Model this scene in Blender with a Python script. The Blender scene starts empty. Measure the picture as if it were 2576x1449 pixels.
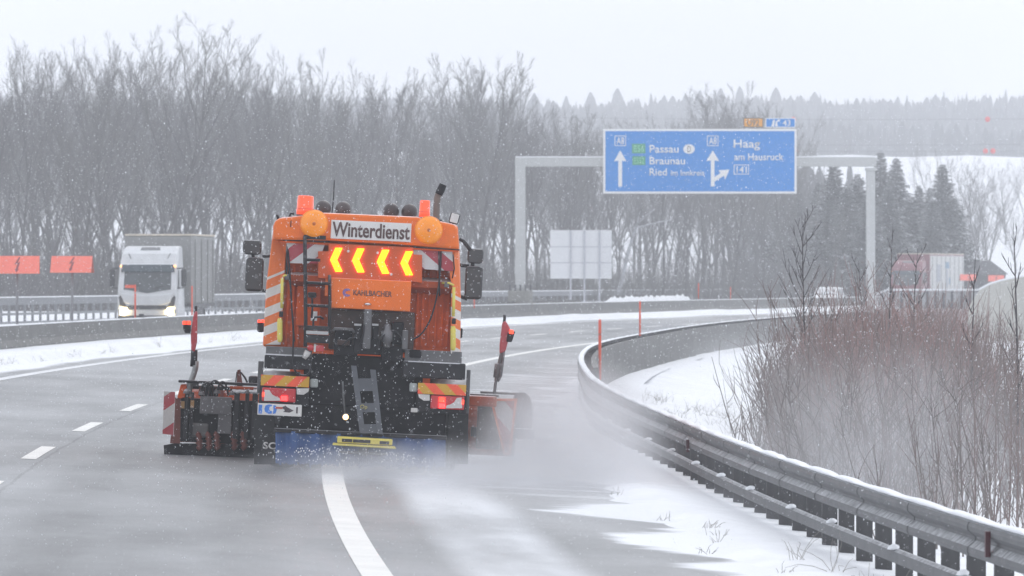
import bpy, math, random
from math import sin, cos, pi, radians, sqrt
from mathutils import Vector, Matrix

SC = bpy.context.scene
COL = SC.collection
random.seed(11)

# ------------------------------------------------------------------ camera
CAMH = 2.475
cam_d = bpy.data.cameras.new('camera')
cam = bpy.data.objects.new('camera', cam_d)
COL.objects.link(cam)
cam.location = (0, 0, CAMH)
cam.rotation_euler = (radians(90) - math.atan(25.8 / 16000), 0, 0)
cam_d.sensor_width = 36
cam_d.lens = 16000 / 2576 * 36
cam_d.clip_start = 1
cam_d.clip_end = 6000
cam_d.dof.use_dof = True
cam_d.dof.focus_distance = 81
cam_d.dof.aperture_fstop = 8
SC.camera = cam

# ------------------------------------------------------------------ overcast sky and soft sun
SUN_EL, SUN_ROT = radians(42), radians(200)
world = bpy.data.worlds.new('World')
SC.world = world
world.use_nodes = True
wn, wl = world.node_tree.nodes, world.node_tree.links
bg = wn['Background']
bg.inputs['Strength'].default_value = 0.1
sky = wn.new('ShaderNodeTexSky')
sky.sky_type = 'NISHITA'
sky.sun_disc = False
sky.sun_elevation = SUN_EL
sky.sun_rotation = SUN_ROT
hs = wn.new('ShaderNodeHueSaturation')
hs.inputs['Saturation'].default_value = 0.25
mx = wn.new('ShaderNodeMix')
mx.data_type = 'RGBA'
mx.inputs[0].default_value = 0.9
mx.inputs[7].default_value = (8.95, 9.35, 10.25, 1)      # the even cloud layer
wl.new(sky.outputs[0], hs.inputs['Color'])
wl.new(hs.outputs[0], mx.inputs[6])
wl.new(mx.outputs[2], bg.inputs['Color'])

sun_d = bpy.data.lights.new('sun', 'SUN')
sun_d.energy = 0.6
sun_d.angle = radians(40)
sun_d.color = (1, .97, .93)
sun = bpy.data.objects.new('sun', sun_d)
COL.objects.link(sun)
sun.rotation_euler = (radians(90) - SUN_EL, 0, radians(180) - SUN_ROT + pi)

SC.view_settings.view_transform = 'Standard'
SC.view_settings.look = 'None'
SC.view_settings.exposure = 0.31
SC.view_settings.gamma = 1
SC.view_settings.use_curve_mapping = False
SC.cycles.use_denoising = True
SC.cycles.max_bounces = 6
SC.cycles.diffuse_bounces = 3
SC.cycles.glossy_bounces = 3
SC.cycles.volume_bounces = 1
SC.cycles.transparent_max_bounces = 12
SC.cycles.sample_clamp_indirect = 4
SC.cycles.volume_max_steps = 256

# ------------------------------------------------------------------ road geometry
BANK = 0.0439
U_DASH, U_LEFT, U_RAIL, U_WALL, U_FENCE = -3.87, -7.96, 4.74, -12.18, -27.5


def road_x(Z):                       # the solid line that all offsets u are counted from
    if Z > 480:
        return -2.86 + .0004 * (480 - 118.8) ** 2 + .289 * (Z - 480)
    return -2.86 + .0004 * (Z - 118.8) ** 2


def road_slope(Z):
    return .0008 * (min(Z, 480) - 118.8)


def lerp(a, b, t):
    return a + (b - a) * t


def sstep(t):
    t = max(0, min(1, t))
    return t * t * (3 - 2 * t)


PROFILE = [(-900, .9), (-60, .9), (-40, .75), (-29, .62), (-27.5, .52), (-13.5, .10), (-12.6, .40), (-12.2, .53), (4.9, -.215), (6.2, -.45),
           (9, -.8), (20, -1.15), (40, -1.2), (900, -1.2)]


def ground_z(u):
    for (a, za), (b, zb) in zip(PROFILE, PROFILE[1:]):
        if u <= b:
            return lerp(za, zb, (u - a) / (b - a))
    return PROFILE[-1][1]


def wob(x, y):
    return (sin(x * .021 + 1.3) * cos(y * .017 + .4) + .5 * sin(x * .057 + y * .031) + .3 * sin(x * .11 - y * .083 + 2)) / 1.8


def hill_z(X, Y):
    h = 22.5 * sstep((Y - 600) / 560) + 18 * sstep((Y - 1230) / 520) + 2.0 * wob(X, Y) * sstep((Y - 560) / 300)
    h += 7.5 * sstep((X - 42) / 26) * sstep((Y - 470) / 110) * (1 - sstep((Y - 600) / 260))
    return h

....

▶ _Problem details_
Give again, word for word, every line from the top of the data through the line with "random.seed(11)", both ends included, and exclude the pictures.

▶ _The reply_
Model this scene in Blender with a Python script. The Blender scene starts empty. Measure the picture as if it were 2576x1449 pixels.
import bpy, math, random
from math import sin, cos, pi, radians, sqrt
from mathutils import Vector, Matrix

SC = bpy.context.scene
COL = SC.collection
random.seed(11)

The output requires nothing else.